*THE TASK*. Retype the data exactly, from its first line to the line containing "SC.camera = cam", including both, and skip any picture.

Scene script records
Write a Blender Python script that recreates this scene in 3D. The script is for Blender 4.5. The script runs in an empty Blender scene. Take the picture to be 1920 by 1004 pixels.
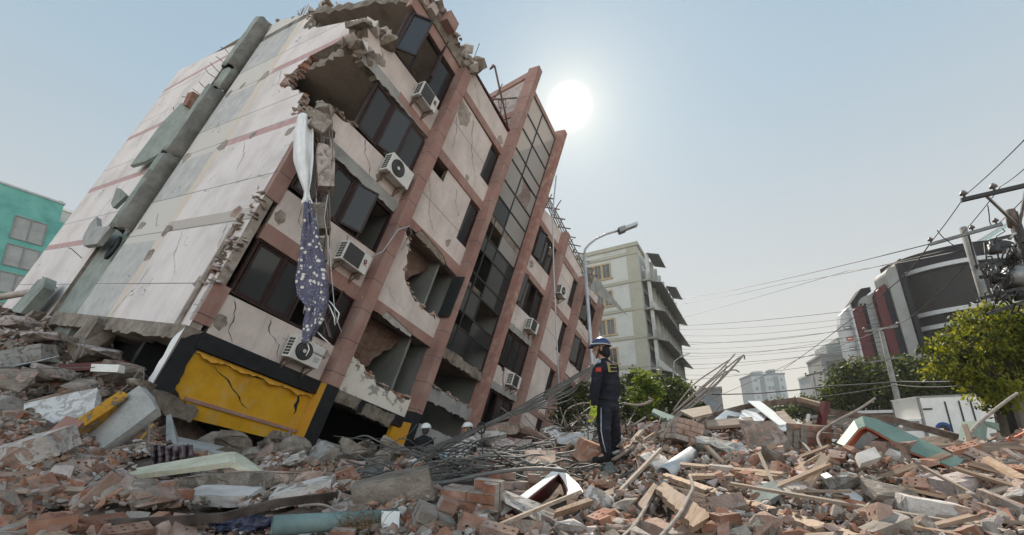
import bpy, bmesh, math, random
import numpy as np
from mathutils import Vector, Matrix, Euler, noise
from mathutils.geometry import tessellate_polygon

SC = bpy.context.scene
COL = SC.collection
rad = math.radians
PI = math.pi
rng = random.Random(7)

# ------------------------------------------------------------------ camera
FPX, PPX, PPY = 814.4, 960.0, 627.8            # focal length and principal point, in 1920 px
PITCH, ROLL = rad(14.38), rad(-1.54)
CAM = Vector((0, 0, 1.2))
_F = Vector((0, math.cos(PITCH), math.sin(PITCH))); _R = Vector((1, 0, 0)); _D = _F.cross(_R)
_c, _s = math.cos(ROLL), math.sin(ROLL)
AX_R = _R * _c - _D * _s; AX_D = _R * _s + _D * _c; AX_F = _F
cam_data = bpy.data.cameras.new('camera'); cam = bpy.data.objects.new('camera', cam_data); COL.objects.link(cam)
cam_data.sensor_width = 36; cam_data.lens = FPX / 1920 * 36
cam_data.shift_y = (PPY - 502) / 1920; cam_data.clip_start = 0.05; cam_data.clip_end = 3000
mw = Matrix((AX_R, -AX_D, -AX_F)).transposed().to_4x4(); mw.translation = CAM
cam.matrix_world = mw
SC.camera = cam

def ray(x, y): return (AX_R * ((x - PPX) / FPX) + AX_D * ((y - PPY) / FPX) + AX_F)
def at(x, y, Y):                                # world point seen at a pixel, at forward distance Y
    r = ray(x, y); return CAM + r * (Y / r.y)
def proj(P):
    v = Vector(P) - CAM; z = v.dot(AX_F)
    if z < .01: return None
    return PPX + FPX * v.dot(AX_R) / z, PPY + FPX * v.dot(AX_D) / z, z

# ------------------------------------------------------------------ sky, sun, exposure
sd = ray(1068, 200).normalized()
SUN_EL = math.asin(sd.z); SUN_AZ = math.atan2(sd.x, sd.y)
W = bpy.data.worlds.new('World'); SC.world = W; W.use_nodes = True
nt = W.node_tree; nt.nodes.clear()
def wn(t, **k):
    n = nt.nodes.new(t)
    for a, b in k.items(): setattr(n, a, b)
    return n
sky = wn('ShaderNodeTexSky', sky_type='NISHITA', sun_disc=False, sun_elevation=SUN_EL, sun_rotation=SUN_AZ,
         altitude=80, air_density=1.0, dust_density=1.2, ozone_density=1.5)
def wmath(op, a, b=None):
    n = wn('ShaderNodeMath', operation=op)
    for i, v in enumerate((a, b)):
        if v is None: continue
        if isinstance(v, (int, float)): n.inputs[i].default_value = v
        else: nt.links.new(v, n.inputs[i])
    return n.outputs[0]
geo = wn('ShaderNodeNewGeometry')
dot = wn('ShaderNodeVectorMath', operation='DOT_PRODUCT')
nt.links.new(geo.outputs['Incoming'], dot.inputs[0]); dot.inputs[1].default_value = tuple(-sd)
cosang = wmath('MINIMUM', wmath('MAXIMUM', dot.outputs['Value'], -1.0), 1.0)
ang = wmath('ARCCOSINE', cosang)               # angle from the sun, for the aureole of the hazy air
sep = wn('ShaderNodeSeparateXYZ'); nt.links.new(geo.outputs['Incoming'], sep.inputs[0])
elev = wmath('MULTIPLY', sep.outputs['Z'], -1.0)
hz = wn('ShaderNodeValToRGB'); nt.links.new(elev, hz.inputs[0])
cr = hz.color_ramp
cr.elements[0].position = 0.0; cr.elements[0].color = (.47, .445, .395, 1)
cr.elements[1].position = 0.9; cr.elements[1].color = (.215, .31, .405, 1)
e_ = cr.elements.new(.12); e_.color = (.455, .44, .40, 1)
e_ = cr.elements.new(.38); e_.color = (.375, .41, .425, 1)
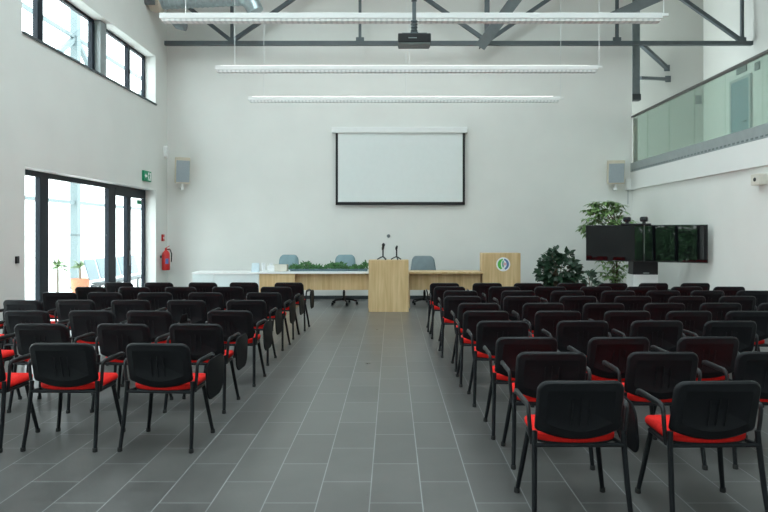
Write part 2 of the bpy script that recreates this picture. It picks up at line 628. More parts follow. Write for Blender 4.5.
tag(obj('wall_vent', B((XG - 0.03, 15.05, 5.66), (XG, 15.25, 5.86), 0.005), 'steel'), 'small dark square box beside the gallery door', 'vent')
p = at(698, 100, YG)
tag(obj('control_box', B((p.x - 0.08, YG - 0.06, p.z - 0.12), (p.x + 0.08, YG, p.z + 0.12), 0.008), 'steel'), 'small dark box on the end wall of the gallery', 'box')

# ------------------------------------------------------------------ roof truss
TY, TZ = 15.4, 6.39
tr = thing('roof_truss', 'dark grey steel roof truss spanning above the projection screen', 'truss', (0, TY, TZ))
nodes = {k: (px - CX) / F * TY for k, px in dict(l=165, a=232, b=360, c=487, d=617, e=742, r=752).items()}
TT = 2.25
bm = bmesh.new(); bar(bm, (nodes['l'], 0, 0), (nodes['r'], 0, 0), 0.10, 0.10)
obj('bottom_chord', bm, 'steel', tr)
bm = bmesh.new(); bar(bm, (nodes['l'], 0, TT), (nodes['r'], 0, TT), 0.12, 0.14)
obj('top_chord', bm, 'steel', tr)
for k in 'abcde':
    bm = bmesh.new(); bar(bm, (nodes[k], 0, 0.04), (nodes[k], 0, TT), 0.07 if k != 'c' else 0.12, 0.07, up=(0, 1, 0))
    obj('strut', bm, 'steel', tr)
    bm = bmesh.new(); box(bm, (nodes[k], 0, 0.07), (0.20, 0.03, 0.16))
    obj('gusset_plate', bm, 'steel', tr)
for p, q in (('a', 'l'), ('a', 'b'), ('c', 'b'), ('c', 'd'), ('e', 'd')):
    bm = bmesh.new()
    top = (nodes[q], 0, TT) if q != 'l' else (nodes['l'], 0, 1.35)
    bar(bm, (nodes[p], 0.0, 0.05), top, 0.09, 0.09)
    obj('diagonal', bm, 'steel', tr)
# sloping braces from the truss towards the next bay
for lab, p, q, w in (('wide grey brace rising from the middle of the truss', at(480, 47, 15.25), at(524, -12, 14.2), 0.26),
                     ('wide grey brace rising beside the gallery', at(612, 17, 15.2), at(662, -5, 14.4), 0.24)):
    t = thing('roof_brace', lab, 'brace', p)
    bm = bmesh.new()
    q2 = q - p
    bar(bm, (0, 0, 0), q2 * 2.2, w, 0.03, up=(0, 1, 0.3))
    obj('flange', bm, 'steel_l', t)
    bm = bmesh.new()
    bar(bm, Vector((0, 0.08, 0)), q2 * 2.2 + Vector((0, 0.08, 0)), 0.03, 0.14, up=(0, 1, 0.3))
    obj('web', bm, 'steel', t)
t = thing('gallery_bracing', 'dark knee brace and bar at the far end of the gallery', 'brace', at(650, 70, 16.6))
o0 = at(650, 70, 16.6)
bm = bmesh.new(); bar(bm, at(640, 78, 16.4) - o0, at(668, 79, YG - 0.03) - o0, 0.10, 0.08); obj('crossbar', bm, 'steel', t)
bm = bmesh.new(); bar(bm, at(642, 45, 16.4) - o0, at(667, 68, YG - 0.03) - o0, 0.10, 0.10); obj('knee_brace', bm, 'steel', t)
bm = bmesh.new()
for q_ in ((668, 79), (667, 68)):
    box(bm, at(q_[0], q_[1], YG - 0.015) - o0, (0.16, 0.02, 0.18))
obj('wall_mount', bm, 'steel', t)
t = thing('steel_column', 'grey steel post hanging at the edge of the back wall', 'column', at(637, 100, 15.98))
o0 = at(637, 100, 15.98)
bm = bmesh.new(); box2(bm, (-0.14, -0.07, 0.12), (0.05, 0.07, ZC - o0.z)); obj('shaft', bm, 'steel_l', t)
bm = bmesh.new(); box2(bm, (-0.15, -0.09, -0.02), (0.07, 0.09, 0.14)); obj('end_plate', bm, 'base', t)

# duct
dt = thing('ventilation_duct', 'silver spiral ventilation duct with beige end in the upper corner', 'duct', at(156, 4, 14.6))
o0 = at(156, 4, 14.6)


def spiral(p, q, r):
    n = max(6, int((Vector(q) - Vector(p)).length / 0.12))
    pts, rr = [], []
    for k in range(n):
        for s, e in ((0, 1.0), (0.78, 1.0), (0.80, 1.06), (0.97, 1.06)):
            f = (k + s) / n
            pts.append(Vector(p).lerp(Vector(q), f)); rr.append(r * e)
    return pts, rr


bm = bmesh.new()
pts, rr = spiral(at(161, 1, 14.6) - o0, at(243, -3, 14.6) - o0, 0.19)
tube(bm, pts, rr, 18)
obj('duct_run', bm, 'duct', dt, True, 60)
bm = bmesh.new()
tube(bm, [at(243, -3, 14.6) - o0, at(248, -1, 14.6) - o0, at(252, 4, 14.6) - o0, at(256, 12, 14.6) - o0], [0.195, 0.2, 0.2, 0.19], 18)
obj('elbow', bm, 'duct', dt, True, 60)
bm = bmesh.new()
lathe(bm, [(0.10, -0.16), (0.17, -0.12), (0.20, 0.0), (0.20, 0.12), (0.15, 0.16)], (0.0, 0, 0), 18, 'X')
obj('end_cap', bm, 'beige', dt, True)
bm = bmesh.new()
tube(bm, [at(104, 1, 14.4) - o0, at(155, 2, 14.4) - o0], 0.07, 12)
obj('thin_pipe', bm, 'steel_l', dt, True)
bm = bmesh.new()
tube(bm, [at(172, 18, 14.5) - o0, at(178, 25, 14.5) - o0, at(186, 27, 14.5) - o0], 0.10, 12)
obj('branch_pipe', bm, 'steel_l', dt, True)

# ------------------------------------------------------------------ pendant lights
for Y, lab in ((8.8, 'long white louvred pendant light nearest the projector'),
               (11.55, 'long white pendant light, middle one of the three hanging rows'),
               (14.17, 'long white pendant light hanging closest to the back wall')):
    z = H + (HY - 18.5) * 8.8 / F
    x0, x1 = (161 - CX) / F * 8.8, (668 - CX) / F * 8.8
    xm = (x0 + x1) / 2
    t = thing('pendant_light', lab, 'pendant light', (xm, Y, z), 0, 'long pendant lights')
    hl = (x1 - x0) / 2
    bm = bmesh.new()
    box2(bm, (-hl, -0.07, -0.02), (hl - 0.10, 0.07, 0.06), 0.006)
    obj('housing', bm, 'white', t)
    bm = bmesh.new()
    box2(bm, (-hl + 0.03, -0.06, -0.055), (hl - 0.13, 0.06, -0.02))
    obj('louver', bm, 'louver', t)
    obj('track', B((-hl + 0.02, -0.02, 0.03), (hl, 0.02, 0.07)), 'white', t)
    for x in (-hl + 0.35, 0.0, hl - 0.06):
        bm = bmesh.new(); tube(bm, [(x, 0, 0.06), (x, 0, ZC - z)], 0.006, 6)
        obj('suspension_wire', bm, 'wire', t)
    bm = bmesh.new(); box2(bm, (-hl + 0.1, -0.045, 0.0605), (hl - 0.25, 0.045, 0.066))
    obj('lamp_tube', bm, 'lamp', t)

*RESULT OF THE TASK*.
Write a Blender Python script that recreates this scene in 3D. The script is for Blender 4.5. The script runs in an empty Blender scene. Take the picture to be 1920 by 1004 pixels.
import bpy, bmesh, math, random
import numpy as np
from mathutils import Vector, Matrix, Euler, noise
from mathutils.geometry import tessellate_polygon

SC = bpy.context.scene
COL = SC.collection
rad = math.radians
PI = math.pi
rng = random.Random(7)

# ------------------------------------------------------------------ camera
FPX, PPX, PPY = 814.4, 960.0, 627.8            # focal length and principal point, in 1920 px
PITCH, ROLL = rad(14.38), rad(-1.54)
CAM = Vector((0, 0, 1.2))
_F = Vector((0, math.cos(PITCH), math.sin(PITCH))); _R = Vector((1, 0, 0)); _D = _F.cross(_R)
_c, _s = math.cos(ROLL), math.sin(ROLL)
AX_R = _R * _c - _D * _s; AX_D = _R * _s + _D * _c; AX_F = _F
cam_data = bpy.data.cameras.new('camera'); cam = bpy.data.objects.new('camera', cam_data); COL.objects.link(cam)
cam_data.sensor_width = 36; cam_data.lens = FPX / 1920 * 36
cam_data.shift_y = (PPY - 502) / 1920; cam_data.clip_start = 0.05; cam_data.clip_end = 3000
mw = Matrix((AX_R, -AX_D, -AX_F)).transposed().to_4x4(); mw.translation = CAM
cam.matrix_world = mw
SC.camera = cam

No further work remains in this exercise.